I’ve just come out of the haze that is Christmas and Boxing Day. In my estimation Father Christmas didn’t do too bad in my household this year. I mean he’s skint (wondering if this is the only outcome that will result in happy kids), but kids got a fair bit of the stuff on their Christmas list. They should be happy right? Wrong. So, this has now got me thinking about the self-entitlement thing.
Gifts and tricks
I played a trick on my kids (11 and 9 year old) this year with their Christmas gifts. I wrapped them up and numbered them, and the kids had to open them in sequential order starting from 1. We make a habit of gifting the kids essentials for Christmas (e.g. clothes, shoes, school bag), Getting ready for Christmas – Africanfinestmums tips then maybe throwing in one requested item from their list (which by the way never includes essentials). So I wrapped up the essentials in the first few packages, and their request in the last package. You should have seen their faces as they opened up the first couple packages – disappointment, and grudgingly spoken “thank you”. The wide smiles and teeth, and genuine, excited “thank you”, only presented themselves with the opening of the last packages. Toys and gadgets, the most expensive of the lot, which might not last more than 3 months. I didn’t know whether to be amused that they had fallen for my trick, or angry that they’d fallen for it.
Simpler times
When I was younger I don’t remember being brave enough to express any displeasure at whatever gift I got (who born me?). I was grateful to get a gift, talk less of several. Now this was not because my parents didn’t have means, as we were comfortable, but I understood that gifts were exactly that, a bonus, a lovely gesture, not something I was entitled to. Our gifts were mainly essentials (I guess that’s how I formed the habit), and simple things like drawing pads and coloured pencils, plastic sunglasses or books. These days if it’s not an overpriced toy, branded shoes or the latest phone or tech gadget, you haven’t even started. How has this changed so much, where we have to beg kids to like the gifts we give them, and just be grateful for whatever they’ve received?
Self-entitlement or not?
Is it just sign of the times, or are we getting this wrong somewhere? I’ve preached and preached to my kids about “giving is better than receiving”, “money doesn’t just fall from trees”, “when you work hard you get rewarded”, “it’s not just about you you you”, and I think I do a decent job of modelling this for them too. However this Christmas all they talked about were the latest phones (the latest you know, not just a working phone!) They talked about laptops, computer games, latest dance videos, Huarache shoes, stuff, stuff and more stuff. Getting them to be as excited about their chores, homework, or cleaning up after themselves is like pulling teeth. Yet, asking, pleading, hassling non-stop for the latest 2 second fad (remember fidget spinners), a new game for their games console or the latest trend that apparently all their friends have seems to be their greatest pastime. I’m getting irritated by this self-entitledness of a thing.

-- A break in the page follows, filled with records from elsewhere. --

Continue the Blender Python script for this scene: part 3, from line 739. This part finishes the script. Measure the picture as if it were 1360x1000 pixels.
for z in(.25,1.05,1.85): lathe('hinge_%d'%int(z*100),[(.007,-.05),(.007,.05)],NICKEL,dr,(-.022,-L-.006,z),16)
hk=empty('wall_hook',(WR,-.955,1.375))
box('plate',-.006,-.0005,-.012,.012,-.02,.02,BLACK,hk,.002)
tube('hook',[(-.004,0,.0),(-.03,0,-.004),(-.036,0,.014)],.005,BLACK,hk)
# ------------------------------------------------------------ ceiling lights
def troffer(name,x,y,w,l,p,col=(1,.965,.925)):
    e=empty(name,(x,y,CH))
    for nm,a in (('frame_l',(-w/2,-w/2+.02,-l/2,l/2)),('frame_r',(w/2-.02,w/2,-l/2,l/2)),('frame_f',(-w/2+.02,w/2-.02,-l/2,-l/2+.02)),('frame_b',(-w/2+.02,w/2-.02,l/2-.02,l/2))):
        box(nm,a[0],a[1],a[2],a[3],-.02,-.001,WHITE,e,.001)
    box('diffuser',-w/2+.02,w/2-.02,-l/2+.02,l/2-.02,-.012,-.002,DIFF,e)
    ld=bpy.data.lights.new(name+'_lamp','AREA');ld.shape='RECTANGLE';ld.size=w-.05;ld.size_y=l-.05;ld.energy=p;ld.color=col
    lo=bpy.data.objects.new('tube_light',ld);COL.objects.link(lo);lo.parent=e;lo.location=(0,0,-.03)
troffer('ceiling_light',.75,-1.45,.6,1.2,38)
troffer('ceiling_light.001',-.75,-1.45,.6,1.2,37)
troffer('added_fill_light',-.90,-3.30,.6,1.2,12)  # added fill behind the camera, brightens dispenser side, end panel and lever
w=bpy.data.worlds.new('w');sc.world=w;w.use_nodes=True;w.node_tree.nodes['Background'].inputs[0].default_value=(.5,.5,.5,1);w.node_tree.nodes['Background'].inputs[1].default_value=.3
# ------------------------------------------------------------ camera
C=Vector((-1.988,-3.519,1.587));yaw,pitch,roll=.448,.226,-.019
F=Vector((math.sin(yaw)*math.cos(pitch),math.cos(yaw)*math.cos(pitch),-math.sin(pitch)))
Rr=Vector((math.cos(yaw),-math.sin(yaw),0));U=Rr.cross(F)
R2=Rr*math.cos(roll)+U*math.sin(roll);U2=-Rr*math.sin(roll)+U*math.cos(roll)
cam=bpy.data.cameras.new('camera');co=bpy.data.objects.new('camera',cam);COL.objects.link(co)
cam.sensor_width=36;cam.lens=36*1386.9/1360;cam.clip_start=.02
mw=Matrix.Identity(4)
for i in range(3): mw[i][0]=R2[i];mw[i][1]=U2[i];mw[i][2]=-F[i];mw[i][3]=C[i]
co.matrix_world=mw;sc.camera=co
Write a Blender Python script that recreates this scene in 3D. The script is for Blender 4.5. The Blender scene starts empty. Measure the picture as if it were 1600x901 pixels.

Is it just me? Should I give up the referencing back to the “good ole days” as they are well and truly gone, and just accept this is the new norm? What do you think?
This is a tricky one! On the one hand it’s not nice to for our kids to be ungrateful (etc), especially since we grew up as immigrant kids, where money was tight, and not much in the shops to buy anyway! they may grow up and get out into the real world and realise that the world does not revolve around them, but there is also the fact that if you expect things you usually get them. After all, is that not how our public school kids grow up and always end up ruling the world! Values such as honesty family values, hard work etc
We Africans grow up subliminally accepting our “lot” in life, maybe its high time we start believing that we are entitled.
Thanks for your comment. I get your point on what many could consider the principle of faith (you expect and believe for good things and you receive them), and that is definitely a good lesson to teach our kids. My issue is when and where the child is not thankful for what they do have and is so busy complaining they don’t show appreciation.
I’m curious about your comment though – Is believing we as a group “Africans” are due our share of being entitled, a fix or the way forward for some of our societal issues? If so how can this be applied/work?